New research raises concerns over Google data collection, according to a study by Trinity College Professor, Douglas J. Leith 

The research, which analyses the Google Messages and Google Dialer apps when used on Android handsets, found that call time and duration, the phone numbers of both callers and the timing and duration of other user interactions were sent to Google, with no opt-out option available. 

“This study is therefore one of the first to cast light on the actual telemetry data sent by Google Play Services, which to date has largely been opaque,” Leith said. 

The Google Messages app is a service which allows users to send and receive SMS messages and Google Dialer is used to make phone calls. 

Both apps have been installed in more than a billion devices and The Google Messages App comes pre-downloaded on newer Samsung, Xiaomi and Huawei models. 

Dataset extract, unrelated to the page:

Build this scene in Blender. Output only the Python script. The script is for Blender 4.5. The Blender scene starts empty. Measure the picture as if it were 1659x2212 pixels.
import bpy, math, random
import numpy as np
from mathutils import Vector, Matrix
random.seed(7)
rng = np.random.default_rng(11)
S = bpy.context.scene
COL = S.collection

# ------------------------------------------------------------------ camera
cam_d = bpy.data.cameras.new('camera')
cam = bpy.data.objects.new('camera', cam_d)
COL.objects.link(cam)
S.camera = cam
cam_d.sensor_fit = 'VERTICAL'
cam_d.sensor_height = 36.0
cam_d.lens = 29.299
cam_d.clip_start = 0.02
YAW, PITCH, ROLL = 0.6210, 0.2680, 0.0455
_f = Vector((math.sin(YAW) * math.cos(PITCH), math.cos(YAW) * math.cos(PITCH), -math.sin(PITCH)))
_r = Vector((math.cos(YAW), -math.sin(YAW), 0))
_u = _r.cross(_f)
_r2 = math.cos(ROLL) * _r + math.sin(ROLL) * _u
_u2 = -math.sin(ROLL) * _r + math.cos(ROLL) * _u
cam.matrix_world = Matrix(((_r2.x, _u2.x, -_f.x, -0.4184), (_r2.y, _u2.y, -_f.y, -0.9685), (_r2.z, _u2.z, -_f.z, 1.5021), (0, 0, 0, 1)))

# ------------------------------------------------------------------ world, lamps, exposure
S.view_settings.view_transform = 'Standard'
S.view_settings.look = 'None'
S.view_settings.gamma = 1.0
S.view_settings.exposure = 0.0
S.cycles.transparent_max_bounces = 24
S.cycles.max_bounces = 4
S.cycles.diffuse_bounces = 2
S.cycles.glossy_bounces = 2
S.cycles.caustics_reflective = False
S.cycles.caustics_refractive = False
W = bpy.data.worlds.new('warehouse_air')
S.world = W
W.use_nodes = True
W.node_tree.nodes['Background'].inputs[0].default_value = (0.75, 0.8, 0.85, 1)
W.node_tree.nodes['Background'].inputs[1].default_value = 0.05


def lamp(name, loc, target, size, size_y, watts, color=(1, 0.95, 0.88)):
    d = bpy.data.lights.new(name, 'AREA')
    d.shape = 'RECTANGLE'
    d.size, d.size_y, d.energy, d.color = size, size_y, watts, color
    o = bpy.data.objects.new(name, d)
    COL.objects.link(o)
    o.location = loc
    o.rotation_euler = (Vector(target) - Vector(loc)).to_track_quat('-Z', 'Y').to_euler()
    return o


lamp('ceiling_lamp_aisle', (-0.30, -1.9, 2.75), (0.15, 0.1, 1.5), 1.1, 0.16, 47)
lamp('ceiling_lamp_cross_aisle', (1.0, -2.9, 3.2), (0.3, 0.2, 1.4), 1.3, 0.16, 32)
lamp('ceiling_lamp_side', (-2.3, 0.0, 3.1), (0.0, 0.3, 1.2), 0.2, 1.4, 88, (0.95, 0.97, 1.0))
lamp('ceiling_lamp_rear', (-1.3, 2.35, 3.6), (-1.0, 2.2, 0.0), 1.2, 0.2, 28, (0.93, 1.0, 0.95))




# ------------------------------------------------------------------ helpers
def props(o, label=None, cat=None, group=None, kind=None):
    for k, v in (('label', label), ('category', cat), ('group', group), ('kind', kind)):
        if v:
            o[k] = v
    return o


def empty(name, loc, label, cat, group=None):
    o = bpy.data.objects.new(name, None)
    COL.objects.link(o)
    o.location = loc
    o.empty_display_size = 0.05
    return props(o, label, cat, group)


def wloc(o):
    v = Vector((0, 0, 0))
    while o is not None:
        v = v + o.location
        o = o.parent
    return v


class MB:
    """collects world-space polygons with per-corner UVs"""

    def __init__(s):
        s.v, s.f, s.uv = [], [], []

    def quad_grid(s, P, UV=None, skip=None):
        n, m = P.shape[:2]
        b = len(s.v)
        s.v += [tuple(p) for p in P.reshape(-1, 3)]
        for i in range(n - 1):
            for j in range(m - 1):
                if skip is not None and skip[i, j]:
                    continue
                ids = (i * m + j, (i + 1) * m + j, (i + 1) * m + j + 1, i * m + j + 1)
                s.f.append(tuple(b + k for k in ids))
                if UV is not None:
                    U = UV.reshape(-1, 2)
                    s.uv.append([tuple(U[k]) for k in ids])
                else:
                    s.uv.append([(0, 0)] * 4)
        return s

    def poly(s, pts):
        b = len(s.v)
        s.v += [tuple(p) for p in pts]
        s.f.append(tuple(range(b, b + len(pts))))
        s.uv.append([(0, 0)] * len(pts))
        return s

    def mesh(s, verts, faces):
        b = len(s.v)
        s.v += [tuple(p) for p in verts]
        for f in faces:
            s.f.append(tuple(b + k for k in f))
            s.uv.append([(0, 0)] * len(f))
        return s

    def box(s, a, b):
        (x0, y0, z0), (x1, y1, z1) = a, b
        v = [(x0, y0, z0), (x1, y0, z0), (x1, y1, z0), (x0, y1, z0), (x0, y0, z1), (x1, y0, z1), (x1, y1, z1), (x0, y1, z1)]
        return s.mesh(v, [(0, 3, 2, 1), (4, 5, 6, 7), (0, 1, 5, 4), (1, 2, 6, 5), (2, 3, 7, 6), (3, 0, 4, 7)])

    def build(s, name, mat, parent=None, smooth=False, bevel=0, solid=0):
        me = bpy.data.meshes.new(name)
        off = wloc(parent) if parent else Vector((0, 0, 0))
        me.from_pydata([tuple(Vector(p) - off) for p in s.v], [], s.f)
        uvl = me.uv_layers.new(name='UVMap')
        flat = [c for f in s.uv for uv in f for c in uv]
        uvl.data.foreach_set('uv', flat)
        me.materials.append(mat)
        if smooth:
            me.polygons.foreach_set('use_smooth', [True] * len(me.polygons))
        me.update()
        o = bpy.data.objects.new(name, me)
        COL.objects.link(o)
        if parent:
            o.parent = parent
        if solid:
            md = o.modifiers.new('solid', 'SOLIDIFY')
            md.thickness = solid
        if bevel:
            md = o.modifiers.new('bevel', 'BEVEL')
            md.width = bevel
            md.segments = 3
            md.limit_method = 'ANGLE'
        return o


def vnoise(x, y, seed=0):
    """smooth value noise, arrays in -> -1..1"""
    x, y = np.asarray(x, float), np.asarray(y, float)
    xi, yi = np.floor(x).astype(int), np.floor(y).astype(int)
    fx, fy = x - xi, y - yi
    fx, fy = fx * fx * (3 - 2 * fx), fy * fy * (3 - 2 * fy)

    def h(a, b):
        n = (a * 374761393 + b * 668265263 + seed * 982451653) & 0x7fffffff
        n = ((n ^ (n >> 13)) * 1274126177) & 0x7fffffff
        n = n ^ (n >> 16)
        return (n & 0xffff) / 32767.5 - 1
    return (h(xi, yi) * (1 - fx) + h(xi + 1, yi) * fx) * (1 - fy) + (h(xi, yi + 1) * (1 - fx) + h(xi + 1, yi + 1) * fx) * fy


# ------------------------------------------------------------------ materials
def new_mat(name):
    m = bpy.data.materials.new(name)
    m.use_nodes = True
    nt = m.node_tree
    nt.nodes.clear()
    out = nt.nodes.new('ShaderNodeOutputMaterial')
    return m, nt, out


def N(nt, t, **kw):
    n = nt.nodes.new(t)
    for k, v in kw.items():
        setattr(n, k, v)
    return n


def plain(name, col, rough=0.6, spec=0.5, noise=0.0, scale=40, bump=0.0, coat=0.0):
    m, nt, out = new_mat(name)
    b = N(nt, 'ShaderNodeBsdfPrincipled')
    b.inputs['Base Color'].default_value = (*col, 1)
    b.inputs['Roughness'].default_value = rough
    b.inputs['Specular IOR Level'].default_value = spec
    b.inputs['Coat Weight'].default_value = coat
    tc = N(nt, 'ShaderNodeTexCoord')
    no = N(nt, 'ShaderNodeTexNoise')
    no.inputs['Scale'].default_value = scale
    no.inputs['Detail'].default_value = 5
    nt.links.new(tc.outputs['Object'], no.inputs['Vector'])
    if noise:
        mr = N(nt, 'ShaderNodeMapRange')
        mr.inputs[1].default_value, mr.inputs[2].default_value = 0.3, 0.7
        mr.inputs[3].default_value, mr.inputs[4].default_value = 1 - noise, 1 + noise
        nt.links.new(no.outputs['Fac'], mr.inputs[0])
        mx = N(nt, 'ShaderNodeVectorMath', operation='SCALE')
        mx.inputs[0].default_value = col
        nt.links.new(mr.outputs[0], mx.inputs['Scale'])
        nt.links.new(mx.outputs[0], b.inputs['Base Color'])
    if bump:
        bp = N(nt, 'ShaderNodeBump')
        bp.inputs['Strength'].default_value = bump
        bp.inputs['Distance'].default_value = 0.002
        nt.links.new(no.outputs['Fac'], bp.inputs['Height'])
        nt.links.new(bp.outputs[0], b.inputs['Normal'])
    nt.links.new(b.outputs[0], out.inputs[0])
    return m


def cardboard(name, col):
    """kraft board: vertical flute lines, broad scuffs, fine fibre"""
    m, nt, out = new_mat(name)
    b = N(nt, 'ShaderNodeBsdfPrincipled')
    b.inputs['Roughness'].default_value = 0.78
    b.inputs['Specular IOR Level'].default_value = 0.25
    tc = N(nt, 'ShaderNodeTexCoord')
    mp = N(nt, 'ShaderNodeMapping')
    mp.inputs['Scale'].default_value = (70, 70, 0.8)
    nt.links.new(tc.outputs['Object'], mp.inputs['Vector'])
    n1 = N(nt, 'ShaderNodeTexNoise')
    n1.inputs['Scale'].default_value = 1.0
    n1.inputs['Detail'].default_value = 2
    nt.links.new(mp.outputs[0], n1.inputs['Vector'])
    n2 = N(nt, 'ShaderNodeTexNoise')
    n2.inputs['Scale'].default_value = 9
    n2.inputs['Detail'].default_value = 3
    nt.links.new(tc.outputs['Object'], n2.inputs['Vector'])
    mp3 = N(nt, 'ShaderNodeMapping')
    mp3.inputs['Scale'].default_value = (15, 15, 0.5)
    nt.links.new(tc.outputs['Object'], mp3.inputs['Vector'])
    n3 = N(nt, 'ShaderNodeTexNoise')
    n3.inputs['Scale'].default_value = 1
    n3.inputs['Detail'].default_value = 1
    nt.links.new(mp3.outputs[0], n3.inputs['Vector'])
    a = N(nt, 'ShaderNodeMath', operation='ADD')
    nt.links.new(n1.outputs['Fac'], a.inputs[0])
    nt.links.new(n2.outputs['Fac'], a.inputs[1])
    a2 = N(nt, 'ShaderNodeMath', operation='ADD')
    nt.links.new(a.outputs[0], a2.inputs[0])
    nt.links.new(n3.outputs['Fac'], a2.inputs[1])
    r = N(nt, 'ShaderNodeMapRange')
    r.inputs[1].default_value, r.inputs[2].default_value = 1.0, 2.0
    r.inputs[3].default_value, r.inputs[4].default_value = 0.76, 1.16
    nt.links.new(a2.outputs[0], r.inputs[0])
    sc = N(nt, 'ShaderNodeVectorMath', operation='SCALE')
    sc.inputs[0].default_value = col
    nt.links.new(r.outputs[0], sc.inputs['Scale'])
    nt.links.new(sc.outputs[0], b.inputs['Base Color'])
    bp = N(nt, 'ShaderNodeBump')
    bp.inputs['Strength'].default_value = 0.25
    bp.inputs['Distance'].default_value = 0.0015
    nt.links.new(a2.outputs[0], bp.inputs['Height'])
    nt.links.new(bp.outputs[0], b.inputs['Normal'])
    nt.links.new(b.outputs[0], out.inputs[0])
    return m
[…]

This data is sent to the Google Play Services Clearcut logger and Google Firebase Analytics, which allows app developers to provide an insight into app usage and engagement. 

When two users engage in a phone call, Google records both phone numbers of participants, therefore being able to collect data about who is communicating with one another. 

Data from the app is tagged with the handset Android ID, which is linked to the user’s Google account and if they have ever paid for an app on Google Play Store or used Google Pay will have a credit card connected with the account. 

Through this connection, Google may be able to decipher the “real-world” identities of the two people communicating. 

The process in order to view the privacy policy of the Google Message app is described as “not straightforward,” by Leith. 

First a user must open the Setting menu, find the “About, terms and privacy,” link, open a new menu, click on the “privacy policy” link, which opens a Google Chrome window, agree to a set of Chrome terms and conditions which sends a message to Google Analytics, recording that the privacy policy page had been visited. 

Agreeing to these conditions loads a secondary page, which redirects to the privacy policy and during this time “20 connections are made to event sending what appears to be telemetry,” (data collection) and also creates further connections to analytics pages.

“We informed Google of our findings, delayed publication to allow them to respond and in fairness to Google they have engaged positively with us,” Leith said in the report. Google’s response included changing the apps with the introduction of a new software update, an option to opt out of data collection considered unessential for apps to function, the removal of any call related logging and will stop collecting sender’s phone numbers.